→ Written request: Locate the string "Blender" in the records below. Copy every line where it occurs.
* START *
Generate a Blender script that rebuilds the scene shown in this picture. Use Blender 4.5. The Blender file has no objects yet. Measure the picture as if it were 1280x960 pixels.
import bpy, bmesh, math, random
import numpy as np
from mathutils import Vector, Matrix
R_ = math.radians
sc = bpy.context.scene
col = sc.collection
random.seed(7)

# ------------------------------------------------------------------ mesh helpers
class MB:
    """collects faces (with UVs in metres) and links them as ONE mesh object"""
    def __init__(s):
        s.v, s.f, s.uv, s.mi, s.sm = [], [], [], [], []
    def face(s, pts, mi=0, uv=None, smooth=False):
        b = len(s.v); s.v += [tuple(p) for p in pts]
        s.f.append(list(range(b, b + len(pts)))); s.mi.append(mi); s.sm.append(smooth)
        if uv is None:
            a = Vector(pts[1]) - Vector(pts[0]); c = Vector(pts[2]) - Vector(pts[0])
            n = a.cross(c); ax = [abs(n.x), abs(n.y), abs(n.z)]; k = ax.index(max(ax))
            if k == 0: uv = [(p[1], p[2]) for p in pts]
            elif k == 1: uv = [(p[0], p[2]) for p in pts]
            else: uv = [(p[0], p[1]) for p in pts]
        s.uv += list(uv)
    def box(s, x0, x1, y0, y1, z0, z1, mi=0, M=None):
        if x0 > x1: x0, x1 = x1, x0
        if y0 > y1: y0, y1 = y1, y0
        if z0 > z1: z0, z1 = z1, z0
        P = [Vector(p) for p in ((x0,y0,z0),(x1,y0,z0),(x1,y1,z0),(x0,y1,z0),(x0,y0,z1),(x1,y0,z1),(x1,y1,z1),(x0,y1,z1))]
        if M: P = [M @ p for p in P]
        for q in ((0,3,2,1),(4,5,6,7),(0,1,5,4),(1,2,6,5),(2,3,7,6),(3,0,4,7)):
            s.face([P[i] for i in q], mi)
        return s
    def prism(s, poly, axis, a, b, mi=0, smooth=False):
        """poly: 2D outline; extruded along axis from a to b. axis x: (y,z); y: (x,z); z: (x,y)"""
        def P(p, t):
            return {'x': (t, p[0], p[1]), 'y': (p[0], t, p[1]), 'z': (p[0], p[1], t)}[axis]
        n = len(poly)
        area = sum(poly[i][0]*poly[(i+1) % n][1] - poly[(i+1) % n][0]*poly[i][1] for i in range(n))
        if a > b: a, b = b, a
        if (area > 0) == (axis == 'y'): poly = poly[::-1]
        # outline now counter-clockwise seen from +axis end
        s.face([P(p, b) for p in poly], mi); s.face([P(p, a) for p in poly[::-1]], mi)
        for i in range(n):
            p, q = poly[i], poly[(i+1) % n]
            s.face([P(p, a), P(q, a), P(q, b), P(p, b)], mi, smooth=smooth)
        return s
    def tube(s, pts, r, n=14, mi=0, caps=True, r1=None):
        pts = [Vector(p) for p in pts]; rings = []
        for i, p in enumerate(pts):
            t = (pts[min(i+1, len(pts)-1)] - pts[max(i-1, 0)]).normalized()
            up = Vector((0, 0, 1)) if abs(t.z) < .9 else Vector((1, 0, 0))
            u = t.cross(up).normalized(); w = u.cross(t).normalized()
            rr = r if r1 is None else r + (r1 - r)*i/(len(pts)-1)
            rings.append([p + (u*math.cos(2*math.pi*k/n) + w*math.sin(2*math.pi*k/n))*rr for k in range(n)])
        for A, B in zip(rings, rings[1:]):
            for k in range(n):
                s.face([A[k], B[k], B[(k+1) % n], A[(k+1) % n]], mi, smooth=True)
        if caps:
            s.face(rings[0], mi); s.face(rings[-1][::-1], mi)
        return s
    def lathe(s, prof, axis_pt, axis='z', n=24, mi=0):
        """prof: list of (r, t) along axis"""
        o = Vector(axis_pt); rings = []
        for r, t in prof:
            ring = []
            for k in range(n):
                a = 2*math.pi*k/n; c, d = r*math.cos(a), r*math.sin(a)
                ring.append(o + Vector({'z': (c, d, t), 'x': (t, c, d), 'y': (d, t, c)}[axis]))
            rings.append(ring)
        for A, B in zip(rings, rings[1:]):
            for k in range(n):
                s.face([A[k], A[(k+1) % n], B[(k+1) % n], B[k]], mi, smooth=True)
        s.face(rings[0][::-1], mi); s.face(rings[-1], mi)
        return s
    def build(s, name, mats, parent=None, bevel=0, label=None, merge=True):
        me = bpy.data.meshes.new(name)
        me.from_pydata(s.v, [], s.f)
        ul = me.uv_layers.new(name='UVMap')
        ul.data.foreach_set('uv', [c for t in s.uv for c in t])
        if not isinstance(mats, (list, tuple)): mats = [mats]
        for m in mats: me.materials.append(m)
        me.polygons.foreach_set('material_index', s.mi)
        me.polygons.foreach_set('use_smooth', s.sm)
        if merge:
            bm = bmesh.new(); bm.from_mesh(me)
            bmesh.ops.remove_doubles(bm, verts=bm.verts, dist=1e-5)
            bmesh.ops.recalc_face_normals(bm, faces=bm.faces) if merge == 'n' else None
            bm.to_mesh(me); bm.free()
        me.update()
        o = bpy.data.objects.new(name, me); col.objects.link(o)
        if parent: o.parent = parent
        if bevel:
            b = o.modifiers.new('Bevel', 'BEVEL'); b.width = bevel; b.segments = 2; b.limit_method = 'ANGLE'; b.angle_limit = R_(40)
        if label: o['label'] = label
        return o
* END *
* START *
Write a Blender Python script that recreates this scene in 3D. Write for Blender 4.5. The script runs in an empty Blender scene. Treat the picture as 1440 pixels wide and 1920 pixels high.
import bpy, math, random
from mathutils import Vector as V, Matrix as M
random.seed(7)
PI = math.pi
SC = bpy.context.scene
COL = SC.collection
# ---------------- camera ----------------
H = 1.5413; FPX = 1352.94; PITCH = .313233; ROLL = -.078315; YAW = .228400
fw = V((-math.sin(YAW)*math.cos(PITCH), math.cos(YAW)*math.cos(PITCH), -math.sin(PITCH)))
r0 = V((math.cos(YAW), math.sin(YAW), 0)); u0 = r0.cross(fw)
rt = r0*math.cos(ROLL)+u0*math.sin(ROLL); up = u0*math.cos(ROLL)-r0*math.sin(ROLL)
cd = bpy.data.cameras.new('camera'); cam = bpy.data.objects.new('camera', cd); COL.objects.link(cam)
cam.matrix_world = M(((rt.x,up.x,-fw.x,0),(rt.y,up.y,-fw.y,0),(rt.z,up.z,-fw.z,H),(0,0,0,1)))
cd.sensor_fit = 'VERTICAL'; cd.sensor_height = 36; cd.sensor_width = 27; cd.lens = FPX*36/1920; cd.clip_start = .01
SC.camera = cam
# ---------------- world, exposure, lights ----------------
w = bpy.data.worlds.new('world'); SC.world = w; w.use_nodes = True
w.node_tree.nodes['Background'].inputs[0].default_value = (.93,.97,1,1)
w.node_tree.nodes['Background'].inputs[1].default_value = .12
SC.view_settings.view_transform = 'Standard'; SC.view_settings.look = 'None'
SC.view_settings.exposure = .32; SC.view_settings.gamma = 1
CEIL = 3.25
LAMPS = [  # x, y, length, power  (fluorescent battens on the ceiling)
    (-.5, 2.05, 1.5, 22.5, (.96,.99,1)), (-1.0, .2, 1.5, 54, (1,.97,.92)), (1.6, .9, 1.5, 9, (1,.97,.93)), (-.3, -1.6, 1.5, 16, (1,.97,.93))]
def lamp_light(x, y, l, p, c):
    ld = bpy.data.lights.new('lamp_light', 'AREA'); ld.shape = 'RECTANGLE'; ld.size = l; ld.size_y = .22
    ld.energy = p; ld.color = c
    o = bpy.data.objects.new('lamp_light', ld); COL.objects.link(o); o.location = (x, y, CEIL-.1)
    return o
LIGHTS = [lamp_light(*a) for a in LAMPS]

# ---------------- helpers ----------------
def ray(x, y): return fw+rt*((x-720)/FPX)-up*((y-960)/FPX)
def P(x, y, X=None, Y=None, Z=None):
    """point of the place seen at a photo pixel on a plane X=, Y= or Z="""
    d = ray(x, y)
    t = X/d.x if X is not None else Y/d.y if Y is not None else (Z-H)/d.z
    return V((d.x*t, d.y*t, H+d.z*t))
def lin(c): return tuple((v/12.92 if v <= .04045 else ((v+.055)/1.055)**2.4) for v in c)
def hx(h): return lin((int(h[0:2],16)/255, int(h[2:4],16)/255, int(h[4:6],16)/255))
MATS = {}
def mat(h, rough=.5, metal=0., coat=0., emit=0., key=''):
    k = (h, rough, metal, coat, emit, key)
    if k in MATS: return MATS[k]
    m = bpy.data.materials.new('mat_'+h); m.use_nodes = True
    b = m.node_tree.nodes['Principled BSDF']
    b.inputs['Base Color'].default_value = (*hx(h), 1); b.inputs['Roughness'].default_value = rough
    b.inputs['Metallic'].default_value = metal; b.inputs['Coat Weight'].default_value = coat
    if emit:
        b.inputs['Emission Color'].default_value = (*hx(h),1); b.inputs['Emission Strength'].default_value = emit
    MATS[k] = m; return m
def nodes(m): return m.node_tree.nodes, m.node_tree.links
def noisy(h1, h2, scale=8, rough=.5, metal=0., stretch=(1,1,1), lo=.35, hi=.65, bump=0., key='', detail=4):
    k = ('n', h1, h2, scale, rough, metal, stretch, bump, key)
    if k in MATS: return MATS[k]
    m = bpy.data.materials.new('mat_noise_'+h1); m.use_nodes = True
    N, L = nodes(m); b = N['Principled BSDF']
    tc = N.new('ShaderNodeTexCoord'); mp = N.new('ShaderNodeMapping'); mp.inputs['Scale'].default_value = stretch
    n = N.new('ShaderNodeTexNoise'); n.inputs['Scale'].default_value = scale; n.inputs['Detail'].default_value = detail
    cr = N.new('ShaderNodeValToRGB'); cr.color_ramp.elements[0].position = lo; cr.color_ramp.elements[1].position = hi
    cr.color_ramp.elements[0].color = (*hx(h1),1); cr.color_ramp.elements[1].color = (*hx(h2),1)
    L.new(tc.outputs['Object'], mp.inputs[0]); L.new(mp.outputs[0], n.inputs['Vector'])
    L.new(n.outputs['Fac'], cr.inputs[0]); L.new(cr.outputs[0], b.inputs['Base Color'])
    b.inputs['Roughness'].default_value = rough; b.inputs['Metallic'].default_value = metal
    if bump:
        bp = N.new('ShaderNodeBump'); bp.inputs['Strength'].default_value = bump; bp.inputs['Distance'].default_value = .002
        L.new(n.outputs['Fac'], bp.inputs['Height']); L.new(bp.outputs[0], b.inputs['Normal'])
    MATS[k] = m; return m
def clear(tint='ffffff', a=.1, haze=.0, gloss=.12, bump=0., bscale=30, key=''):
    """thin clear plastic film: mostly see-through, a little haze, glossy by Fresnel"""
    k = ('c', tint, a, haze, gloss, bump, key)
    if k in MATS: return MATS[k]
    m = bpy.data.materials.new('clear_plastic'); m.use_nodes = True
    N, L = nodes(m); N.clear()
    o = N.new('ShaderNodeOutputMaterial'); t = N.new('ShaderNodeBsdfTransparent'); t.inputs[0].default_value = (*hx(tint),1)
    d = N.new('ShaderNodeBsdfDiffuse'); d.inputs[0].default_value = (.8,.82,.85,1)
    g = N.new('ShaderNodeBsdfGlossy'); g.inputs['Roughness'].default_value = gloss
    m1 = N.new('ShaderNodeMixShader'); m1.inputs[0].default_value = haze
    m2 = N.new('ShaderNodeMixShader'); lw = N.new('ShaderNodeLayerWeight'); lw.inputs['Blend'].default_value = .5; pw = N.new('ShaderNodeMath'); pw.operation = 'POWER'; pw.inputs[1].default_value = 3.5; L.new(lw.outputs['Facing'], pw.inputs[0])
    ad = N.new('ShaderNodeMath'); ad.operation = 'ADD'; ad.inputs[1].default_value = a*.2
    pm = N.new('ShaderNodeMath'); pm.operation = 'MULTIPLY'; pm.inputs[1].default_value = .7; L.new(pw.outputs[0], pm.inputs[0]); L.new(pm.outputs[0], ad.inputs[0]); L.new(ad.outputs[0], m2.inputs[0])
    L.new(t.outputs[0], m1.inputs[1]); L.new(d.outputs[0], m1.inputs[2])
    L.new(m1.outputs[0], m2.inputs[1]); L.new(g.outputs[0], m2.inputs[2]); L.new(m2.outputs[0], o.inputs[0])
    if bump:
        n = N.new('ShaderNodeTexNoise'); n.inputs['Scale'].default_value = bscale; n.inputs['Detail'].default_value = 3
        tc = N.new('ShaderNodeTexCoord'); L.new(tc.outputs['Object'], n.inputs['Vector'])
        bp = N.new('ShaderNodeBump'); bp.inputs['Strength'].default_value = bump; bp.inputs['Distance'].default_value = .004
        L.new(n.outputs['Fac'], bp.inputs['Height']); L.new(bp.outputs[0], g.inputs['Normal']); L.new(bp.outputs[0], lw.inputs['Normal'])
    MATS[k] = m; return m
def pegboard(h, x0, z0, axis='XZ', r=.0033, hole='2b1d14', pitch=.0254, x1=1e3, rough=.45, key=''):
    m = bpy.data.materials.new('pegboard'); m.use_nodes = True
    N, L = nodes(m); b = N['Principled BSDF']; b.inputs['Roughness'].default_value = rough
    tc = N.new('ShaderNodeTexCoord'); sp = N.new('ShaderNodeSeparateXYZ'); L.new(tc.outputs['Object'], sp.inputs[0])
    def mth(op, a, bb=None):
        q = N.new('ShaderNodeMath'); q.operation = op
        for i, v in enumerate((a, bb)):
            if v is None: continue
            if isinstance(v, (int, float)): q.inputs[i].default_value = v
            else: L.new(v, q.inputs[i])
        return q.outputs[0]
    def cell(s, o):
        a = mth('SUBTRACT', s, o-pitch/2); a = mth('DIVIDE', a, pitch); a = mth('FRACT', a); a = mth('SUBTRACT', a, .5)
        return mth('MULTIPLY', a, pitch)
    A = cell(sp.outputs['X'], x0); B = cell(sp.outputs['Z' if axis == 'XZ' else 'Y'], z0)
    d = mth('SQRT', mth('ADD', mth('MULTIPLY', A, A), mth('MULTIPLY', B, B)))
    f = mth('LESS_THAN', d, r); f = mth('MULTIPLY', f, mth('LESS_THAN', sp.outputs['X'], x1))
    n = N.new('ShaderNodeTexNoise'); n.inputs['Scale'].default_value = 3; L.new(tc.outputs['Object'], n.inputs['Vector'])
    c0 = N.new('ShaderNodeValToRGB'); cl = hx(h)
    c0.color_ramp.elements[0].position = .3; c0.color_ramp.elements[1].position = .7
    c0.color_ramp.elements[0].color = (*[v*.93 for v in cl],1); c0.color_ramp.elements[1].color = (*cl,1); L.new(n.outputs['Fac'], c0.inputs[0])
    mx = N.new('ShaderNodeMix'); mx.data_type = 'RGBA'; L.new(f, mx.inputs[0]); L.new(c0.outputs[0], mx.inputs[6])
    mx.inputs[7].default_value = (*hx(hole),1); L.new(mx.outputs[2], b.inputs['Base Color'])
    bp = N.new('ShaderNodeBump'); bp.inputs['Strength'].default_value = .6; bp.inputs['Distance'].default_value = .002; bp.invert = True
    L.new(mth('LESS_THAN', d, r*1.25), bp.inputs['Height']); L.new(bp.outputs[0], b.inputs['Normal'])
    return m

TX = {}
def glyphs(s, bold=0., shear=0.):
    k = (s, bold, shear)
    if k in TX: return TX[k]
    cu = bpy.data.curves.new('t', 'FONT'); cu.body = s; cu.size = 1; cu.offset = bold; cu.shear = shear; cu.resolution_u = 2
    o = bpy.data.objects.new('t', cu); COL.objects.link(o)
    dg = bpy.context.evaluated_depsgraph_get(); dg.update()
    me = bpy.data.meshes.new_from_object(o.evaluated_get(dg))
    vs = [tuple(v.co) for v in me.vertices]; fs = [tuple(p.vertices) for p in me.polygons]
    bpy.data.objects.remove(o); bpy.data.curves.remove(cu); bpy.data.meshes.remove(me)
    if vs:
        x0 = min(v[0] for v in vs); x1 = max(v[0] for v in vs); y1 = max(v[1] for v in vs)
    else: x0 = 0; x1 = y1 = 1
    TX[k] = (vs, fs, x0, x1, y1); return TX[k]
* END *
→ Exercise result:
Generate a Blender script that rebuilds the scene shown in this picture. Use Blender 4.5. The Blender file has no objects yet. Measure the picture as if it were 1280x960 pixels.
Write a Blender Python script that recreates this scene in 3D. Write for Blender 4.5. The script runs in an empty Blender scene. Treat the picture as 1440 pixels wide and 1920 pixels high.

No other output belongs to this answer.